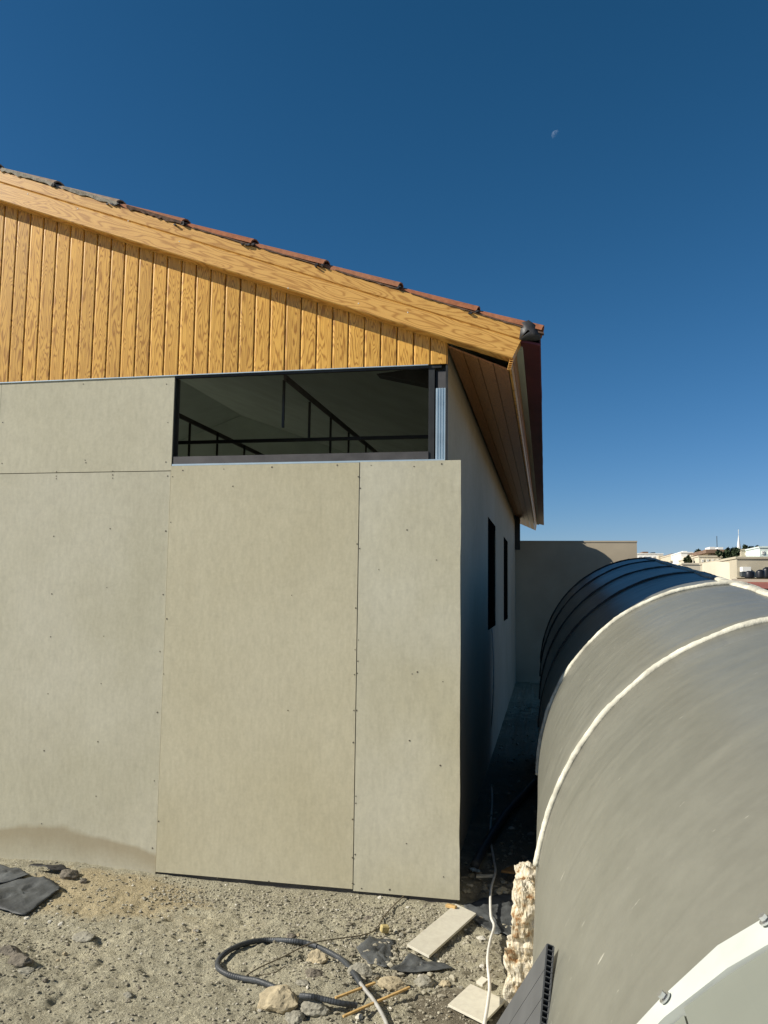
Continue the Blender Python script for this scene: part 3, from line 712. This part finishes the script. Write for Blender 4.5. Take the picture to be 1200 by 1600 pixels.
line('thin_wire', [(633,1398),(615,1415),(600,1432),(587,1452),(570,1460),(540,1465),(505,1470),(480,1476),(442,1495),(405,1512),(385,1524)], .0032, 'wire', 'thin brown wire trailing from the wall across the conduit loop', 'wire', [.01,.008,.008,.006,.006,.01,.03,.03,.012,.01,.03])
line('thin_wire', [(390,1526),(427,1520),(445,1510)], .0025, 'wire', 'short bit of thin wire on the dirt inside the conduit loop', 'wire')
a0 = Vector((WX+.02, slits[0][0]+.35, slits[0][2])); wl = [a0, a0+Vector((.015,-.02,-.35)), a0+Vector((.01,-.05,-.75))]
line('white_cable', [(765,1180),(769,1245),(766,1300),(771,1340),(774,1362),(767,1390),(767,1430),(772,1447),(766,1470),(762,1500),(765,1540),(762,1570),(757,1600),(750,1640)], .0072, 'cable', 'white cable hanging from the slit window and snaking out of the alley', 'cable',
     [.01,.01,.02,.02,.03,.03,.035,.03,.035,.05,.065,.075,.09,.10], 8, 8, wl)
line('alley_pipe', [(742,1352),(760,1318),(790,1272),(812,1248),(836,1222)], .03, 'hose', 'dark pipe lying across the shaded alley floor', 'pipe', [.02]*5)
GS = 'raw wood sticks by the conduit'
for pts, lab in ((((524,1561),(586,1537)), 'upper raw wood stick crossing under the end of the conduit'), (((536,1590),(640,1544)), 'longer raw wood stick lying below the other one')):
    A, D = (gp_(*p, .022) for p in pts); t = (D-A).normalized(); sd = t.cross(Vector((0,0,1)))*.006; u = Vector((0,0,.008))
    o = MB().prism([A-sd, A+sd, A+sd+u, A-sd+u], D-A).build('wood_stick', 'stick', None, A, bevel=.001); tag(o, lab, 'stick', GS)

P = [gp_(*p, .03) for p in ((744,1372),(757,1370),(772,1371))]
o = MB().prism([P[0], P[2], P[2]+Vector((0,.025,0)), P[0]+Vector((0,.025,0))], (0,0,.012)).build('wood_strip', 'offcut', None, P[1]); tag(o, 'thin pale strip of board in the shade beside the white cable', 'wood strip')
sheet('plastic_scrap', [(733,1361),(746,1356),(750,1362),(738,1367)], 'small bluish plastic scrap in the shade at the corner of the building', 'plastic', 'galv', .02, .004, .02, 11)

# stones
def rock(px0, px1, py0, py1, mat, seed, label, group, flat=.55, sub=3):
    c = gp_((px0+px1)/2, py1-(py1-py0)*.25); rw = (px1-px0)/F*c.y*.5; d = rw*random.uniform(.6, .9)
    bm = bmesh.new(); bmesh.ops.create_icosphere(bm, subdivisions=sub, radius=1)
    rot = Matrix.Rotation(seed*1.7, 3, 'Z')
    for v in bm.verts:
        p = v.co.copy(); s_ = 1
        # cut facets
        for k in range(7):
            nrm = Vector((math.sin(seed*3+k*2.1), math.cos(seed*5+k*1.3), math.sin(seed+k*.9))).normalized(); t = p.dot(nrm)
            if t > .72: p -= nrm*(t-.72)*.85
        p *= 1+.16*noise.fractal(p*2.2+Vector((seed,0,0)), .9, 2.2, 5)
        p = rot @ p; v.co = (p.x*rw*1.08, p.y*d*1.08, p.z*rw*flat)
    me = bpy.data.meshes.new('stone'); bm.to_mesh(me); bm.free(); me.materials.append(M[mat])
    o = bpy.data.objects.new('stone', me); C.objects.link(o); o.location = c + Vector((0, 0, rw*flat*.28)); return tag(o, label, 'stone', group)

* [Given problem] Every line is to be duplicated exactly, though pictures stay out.

* [The answer]
Continue the Blender Python script for this scene: part 3, from line 712. This part finishes the script. Write for Blender 4.5. Take the picture to be 1200 by 1600 pixels.
line('thin_wire', [(633,1398),(615,1415),(600,1432),(587,1452),(570,1460),(540,1465),(505,1470),(480,1476),(442,1495),(405,1512),(385,1524)], .0032, 'wire', 'thin brown wire trailing from the wall across the conduit loop', 'wire', [.01,.008,.008,.006,.006,.01,.03,.03,.012,.01,.03])
line('thin_wire', [(390,1526),(427,1520),(445,1510)], .0025, 'wire', 'short bit of thin wire on the dirt inside the conduit loop', 'wire')
a0 = Vector((WX+.02, slits[0][0]+.35, slits[0][2])); wl = [a0, a0+Vector((.015,-.02,-.35)), a0+Vector((.01,-.05,-.75))]
line('white_cable', [(765,1180),(769,1245),(766,1300),(771,1340),(774,1362),(767,1390),(767,1430),(772,1447),(766,1470),(762,1500),(765,1540),(762,1570),(757,1600),(750,1640)], .0072, 'cable', 'white cable hanging from the slit window and snaking out of the alley', 'cable',
     [.01,.01,.02,.02,.03,.03,.035,.03,.035,.05,.065,.075,.09,.10], 8, 8, wl)
line('alley_pipe', [(742,1352),(760,1318),(790,1272),(812,1248),(836,1222)], .03, 'hose', 'dark pipe lying across the shaded alley floor', 'pipe', [.02]*5)
GS = 'raw wood sticks by the conduit'
for pts, lab in ((((524,1561),(586,1537)), 'upper raw wood stick crossing under the end of the conduit'), (((536,1590),(640,1544)), 'longer raw wood stick lying below the other one')):
    A, D = (gp_(*p, .022) for p in pts); t = (D-A).normalized(); sd = t.cross(Vector((0,0,1)))*.006; u = Vector((0,0,.008))
    o = MB().prism([A-sd, A+sd, A+sd+u, A-sd+u], D-A).build('wood_stick', 'stick', None, A, bevel=.001); tag(o, lab, 'stick', GS)

P = [gp_(*p, .03) for p in ((744,1372),(757,1370),(772,1371))]
o = MB().prism([P[0], P[2], P[2]+Vector((0,.025,0)), P[0]+Vector((0,.025,0))], (0,0,.012)).build('wood_strip', 'offcut', None, P[1]); tag(o, 'thin pale strip of board in the shade beside the white cable', 'wood strip')
sheet('plastic_scrap', [(733,1361),(746,1356),(750,1362),(738,1367)], 'small bluish plastic scrap in the shade at the corner of the building', 'plastic', 'galv', .02, .004, .02, 11)

# stones
def rock(px0, px1, py0, py1, mat, seed, label, group, flat=.55, sub=3):
    c = gp_((px0+px1)/2, py1-(py1-py0)*.25); rw = (px1-px0)/F*c.y*.5; d = rw*random.uniform(.6, .9)
    bm = bmesh.new(); bmesh.ops.create_icosphere(bm, subdivisions=sub, radius=1)
    rot = Matrix.Rotation(seed*1.7, 3, 'Z')
    for v in bm.verts:
        p = v.co.copy(); s_ = 1
        # cut facets
        for k in range(7):
            nrm = Vector((math.sin(seed*3+k*2.1), math.cos(seed*5+k*1.3), math.sin(seed+k*.9))).normalized(); t = p.dot(nrm)
            if t > .72: p -= nrm*(t-.72)*.85
        p *= 1+.16*noise.fractal(p*2.2+Vector((seed,0,0)), .9, 2.2, 5)
        p = rot @ p; v.co = (p.x*rw*1.08, p.y*d*1.08, p.z*rw*flat)
    me = bpy.data.meshes.new('stone'); bm.to_mesh(me); bm.free(); me.materials.append(M[mat])
    o = bpy.data.objects.new('stone', me); C.objects.link(o); o.location = c + Vector((0, 0, rw*flat*.28)); return tag(o, label, 'stone', group)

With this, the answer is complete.